Organizing is 120% legwork. And I would add, 200% emotional labor. I meet with tenants twice a week to hear their struggles with language, mobility, and repairs in public housing. Then the next day, I walk into our Chinatown office to news about another building of Chinese residents moving out en masse after taking buyouts from the landlord. Another step in this terrifying sprint towards Chinatown decimation nationwide. K tells me that housing organizing is always being in “crisis mode” — and I see the emotional toll that it takes on us. Homelessness, evictions, tenant harassment, threats, lawsuits, buyouts, gentrification. My heart aches every time I see snapback white boys drinking coffee on wood plank benches on Ludlow Street. And the Wyndam Gardens hotel standing tall where the Chinese theater and Chinatown community mural once stood. And don’t get me started on those damn white photographers who come to take photos of elderly Chinese folks at Hester Park, as if they are on display, as if folks are all part of their cultural tour experience. There is a lot of protective anger, pain, and fear in this work. I wonder how we can keep going and if anything will be left in a couple of years.
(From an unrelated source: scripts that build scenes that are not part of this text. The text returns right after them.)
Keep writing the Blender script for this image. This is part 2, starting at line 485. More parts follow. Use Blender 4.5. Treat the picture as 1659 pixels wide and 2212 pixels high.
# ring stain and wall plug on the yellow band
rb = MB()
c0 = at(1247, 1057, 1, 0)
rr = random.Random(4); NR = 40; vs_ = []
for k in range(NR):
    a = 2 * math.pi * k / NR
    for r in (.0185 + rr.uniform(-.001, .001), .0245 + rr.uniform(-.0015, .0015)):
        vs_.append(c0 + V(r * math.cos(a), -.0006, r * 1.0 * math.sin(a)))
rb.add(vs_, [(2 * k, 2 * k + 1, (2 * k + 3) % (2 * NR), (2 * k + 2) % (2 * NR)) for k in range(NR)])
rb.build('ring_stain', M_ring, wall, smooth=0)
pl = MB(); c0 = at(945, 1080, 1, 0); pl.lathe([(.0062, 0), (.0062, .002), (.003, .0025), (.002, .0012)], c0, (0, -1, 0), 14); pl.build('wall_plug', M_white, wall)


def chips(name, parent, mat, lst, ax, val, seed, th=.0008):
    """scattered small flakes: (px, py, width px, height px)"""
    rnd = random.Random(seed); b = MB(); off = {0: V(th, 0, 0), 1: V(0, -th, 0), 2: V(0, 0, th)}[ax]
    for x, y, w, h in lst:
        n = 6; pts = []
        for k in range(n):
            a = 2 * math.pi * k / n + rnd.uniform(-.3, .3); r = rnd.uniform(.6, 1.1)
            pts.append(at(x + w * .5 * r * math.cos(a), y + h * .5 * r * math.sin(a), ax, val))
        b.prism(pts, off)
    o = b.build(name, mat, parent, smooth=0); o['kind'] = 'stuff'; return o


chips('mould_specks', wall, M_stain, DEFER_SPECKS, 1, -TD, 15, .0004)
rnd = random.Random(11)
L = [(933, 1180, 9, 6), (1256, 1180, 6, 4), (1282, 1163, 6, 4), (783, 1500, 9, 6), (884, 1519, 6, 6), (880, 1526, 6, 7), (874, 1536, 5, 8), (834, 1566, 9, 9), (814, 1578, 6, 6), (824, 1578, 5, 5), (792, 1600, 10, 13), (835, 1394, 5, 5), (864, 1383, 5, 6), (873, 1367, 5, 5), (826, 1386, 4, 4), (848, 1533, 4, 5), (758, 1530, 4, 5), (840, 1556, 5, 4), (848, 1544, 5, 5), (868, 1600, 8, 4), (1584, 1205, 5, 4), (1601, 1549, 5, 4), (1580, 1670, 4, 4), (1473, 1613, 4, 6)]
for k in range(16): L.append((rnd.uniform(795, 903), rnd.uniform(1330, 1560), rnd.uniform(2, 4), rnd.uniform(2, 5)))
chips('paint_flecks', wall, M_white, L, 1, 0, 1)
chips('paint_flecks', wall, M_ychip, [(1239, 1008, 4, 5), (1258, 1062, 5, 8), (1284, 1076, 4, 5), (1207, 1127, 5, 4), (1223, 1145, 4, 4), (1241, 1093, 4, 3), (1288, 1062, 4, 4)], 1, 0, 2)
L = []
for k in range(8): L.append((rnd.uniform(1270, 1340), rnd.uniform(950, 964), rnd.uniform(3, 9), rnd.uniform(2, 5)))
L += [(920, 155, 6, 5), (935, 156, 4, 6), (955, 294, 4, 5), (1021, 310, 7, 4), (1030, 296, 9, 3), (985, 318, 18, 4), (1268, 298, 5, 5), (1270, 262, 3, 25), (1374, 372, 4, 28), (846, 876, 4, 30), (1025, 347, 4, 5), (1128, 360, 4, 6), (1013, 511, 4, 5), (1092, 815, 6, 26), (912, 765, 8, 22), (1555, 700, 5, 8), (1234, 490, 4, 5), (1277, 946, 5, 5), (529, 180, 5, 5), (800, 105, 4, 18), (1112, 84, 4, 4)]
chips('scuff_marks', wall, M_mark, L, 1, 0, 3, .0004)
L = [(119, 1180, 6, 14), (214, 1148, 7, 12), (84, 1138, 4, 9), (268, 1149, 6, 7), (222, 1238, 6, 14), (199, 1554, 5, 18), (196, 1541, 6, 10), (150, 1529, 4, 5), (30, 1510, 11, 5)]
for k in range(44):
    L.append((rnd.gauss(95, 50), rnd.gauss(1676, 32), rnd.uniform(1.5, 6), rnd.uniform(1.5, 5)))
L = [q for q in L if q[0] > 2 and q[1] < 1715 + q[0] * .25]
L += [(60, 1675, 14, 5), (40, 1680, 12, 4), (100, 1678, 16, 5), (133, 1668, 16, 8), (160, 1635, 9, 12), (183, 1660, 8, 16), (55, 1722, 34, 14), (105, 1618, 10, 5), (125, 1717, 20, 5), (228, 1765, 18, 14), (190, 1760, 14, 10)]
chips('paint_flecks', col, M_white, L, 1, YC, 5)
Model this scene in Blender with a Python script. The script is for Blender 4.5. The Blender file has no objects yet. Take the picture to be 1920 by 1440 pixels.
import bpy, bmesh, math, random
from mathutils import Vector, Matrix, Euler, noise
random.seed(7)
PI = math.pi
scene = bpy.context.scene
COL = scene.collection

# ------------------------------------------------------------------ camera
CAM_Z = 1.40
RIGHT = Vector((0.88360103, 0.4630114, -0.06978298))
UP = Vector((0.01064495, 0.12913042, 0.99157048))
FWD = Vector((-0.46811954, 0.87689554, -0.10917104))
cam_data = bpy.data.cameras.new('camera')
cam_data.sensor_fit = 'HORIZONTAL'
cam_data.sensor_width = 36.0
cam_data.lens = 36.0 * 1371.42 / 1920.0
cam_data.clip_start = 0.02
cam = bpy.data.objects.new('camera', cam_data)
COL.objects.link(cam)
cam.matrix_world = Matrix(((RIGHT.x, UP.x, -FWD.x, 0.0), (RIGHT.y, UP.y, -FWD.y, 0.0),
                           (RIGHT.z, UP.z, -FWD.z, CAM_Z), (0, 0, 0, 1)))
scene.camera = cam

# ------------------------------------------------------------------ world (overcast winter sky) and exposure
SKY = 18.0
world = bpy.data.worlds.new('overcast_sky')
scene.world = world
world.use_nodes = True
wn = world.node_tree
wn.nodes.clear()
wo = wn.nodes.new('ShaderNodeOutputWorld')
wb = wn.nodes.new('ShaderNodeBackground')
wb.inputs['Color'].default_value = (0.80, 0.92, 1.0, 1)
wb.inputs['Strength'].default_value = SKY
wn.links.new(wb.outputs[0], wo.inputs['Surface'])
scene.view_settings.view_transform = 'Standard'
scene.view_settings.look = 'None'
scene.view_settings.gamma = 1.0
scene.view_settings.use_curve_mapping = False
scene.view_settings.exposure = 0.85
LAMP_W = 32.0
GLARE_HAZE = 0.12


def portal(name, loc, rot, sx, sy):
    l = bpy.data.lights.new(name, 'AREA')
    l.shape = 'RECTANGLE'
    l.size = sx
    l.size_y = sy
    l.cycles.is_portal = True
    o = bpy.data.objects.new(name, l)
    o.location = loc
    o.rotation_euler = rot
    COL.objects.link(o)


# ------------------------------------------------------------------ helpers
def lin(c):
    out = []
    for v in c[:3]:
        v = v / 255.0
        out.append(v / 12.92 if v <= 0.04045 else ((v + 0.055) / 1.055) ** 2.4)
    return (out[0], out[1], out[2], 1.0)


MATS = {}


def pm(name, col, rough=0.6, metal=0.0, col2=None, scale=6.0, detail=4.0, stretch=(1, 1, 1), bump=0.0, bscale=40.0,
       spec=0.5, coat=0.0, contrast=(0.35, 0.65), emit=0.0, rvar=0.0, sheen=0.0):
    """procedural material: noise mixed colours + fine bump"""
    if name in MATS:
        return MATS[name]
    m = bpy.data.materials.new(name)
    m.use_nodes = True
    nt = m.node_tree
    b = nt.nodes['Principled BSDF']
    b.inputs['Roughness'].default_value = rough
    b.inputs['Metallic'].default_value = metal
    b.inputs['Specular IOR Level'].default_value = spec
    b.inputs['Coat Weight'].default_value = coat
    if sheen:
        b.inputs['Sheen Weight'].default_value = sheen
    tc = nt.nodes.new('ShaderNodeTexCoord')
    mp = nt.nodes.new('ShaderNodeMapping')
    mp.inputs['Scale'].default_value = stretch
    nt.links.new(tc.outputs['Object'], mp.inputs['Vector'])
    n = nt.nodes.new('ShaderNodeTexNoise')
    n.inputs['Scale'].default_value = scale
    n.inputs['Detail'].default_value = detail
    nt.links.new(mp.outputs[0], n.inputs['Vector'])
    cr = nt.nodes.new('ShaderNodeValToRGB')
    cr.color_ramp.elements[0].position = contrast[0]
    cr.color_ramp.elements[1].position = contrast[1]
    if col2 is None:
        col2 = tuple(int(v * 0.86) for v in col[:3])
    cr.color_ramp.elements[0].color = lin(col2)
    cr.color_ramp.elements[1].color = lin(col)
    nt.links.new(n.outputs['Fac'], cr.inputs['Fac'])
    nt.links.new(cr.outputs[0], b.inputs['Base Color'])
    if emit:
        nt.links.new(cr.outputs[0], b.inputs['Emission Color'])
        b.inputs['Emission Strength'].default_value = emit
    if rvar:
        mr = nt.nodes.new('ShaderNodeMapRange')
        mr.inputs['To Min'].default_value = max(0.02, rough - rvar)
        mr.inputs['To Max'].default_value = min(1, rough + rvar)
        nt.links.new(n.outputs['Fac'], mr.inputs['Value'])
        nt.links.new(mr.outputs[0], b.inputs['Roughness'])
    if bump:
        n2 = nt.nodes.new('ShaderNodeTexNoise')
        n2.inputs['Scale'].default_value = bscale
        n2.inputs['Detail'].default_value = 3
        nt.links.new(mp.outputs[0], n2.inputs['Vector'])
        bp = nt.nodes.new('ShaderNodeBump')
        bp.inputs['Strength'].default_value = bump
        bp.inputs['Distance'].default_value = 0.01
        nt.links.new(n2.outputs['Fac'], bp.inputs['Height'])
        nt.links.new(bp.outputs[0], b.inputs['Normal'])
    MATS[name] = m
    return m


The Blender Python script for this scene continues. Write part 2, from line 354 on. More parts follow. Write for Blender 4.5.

In the quieter moments of this summer, I also think a lot about what it means to go “home.” I notice myself asking tenants about their faded Virgin Mary statue wrapped in a thick, green rosary, identical to the one that stands on my mother’s bedroom dresser. I catch glimpses of my grandmother in softly aged creases of our members. Traversing the trapped staircases of public housing, my body has developed an eerie ache for the stifling heat of Seoul summers, and I wonder if anything will ease my diasporic tug quite as much their repeated questions of if I’ve eaten dinner that day. As I ride the train back to Brooklyn, I wonder when this restlessness cease and allow me to find what I am even looking for.

It’s unclear what I am leaving this summer with, because at times, it feels as though I am left with more gaping questions in my vision for social justice. Who do I do this work for? How do I build a political home? How do you articulate something you do not know, that does not yet exist? How do you go home when it no longer exists?

I trod up the darkness, unlock the door to breathe in the hot silence of the apartment. A thud and a clank as my bags fall to the ground, and keys onto the desk. I lie on the futon with only the phone glowing in the room. My fingers count out the hour differences before my thumbs drum out the number that my mother used to ingrain in me as a child. 여보세요?

She replies with the thick kyungsang namdo accent from memories of my childhood. 응, 그래. 밥묵었나?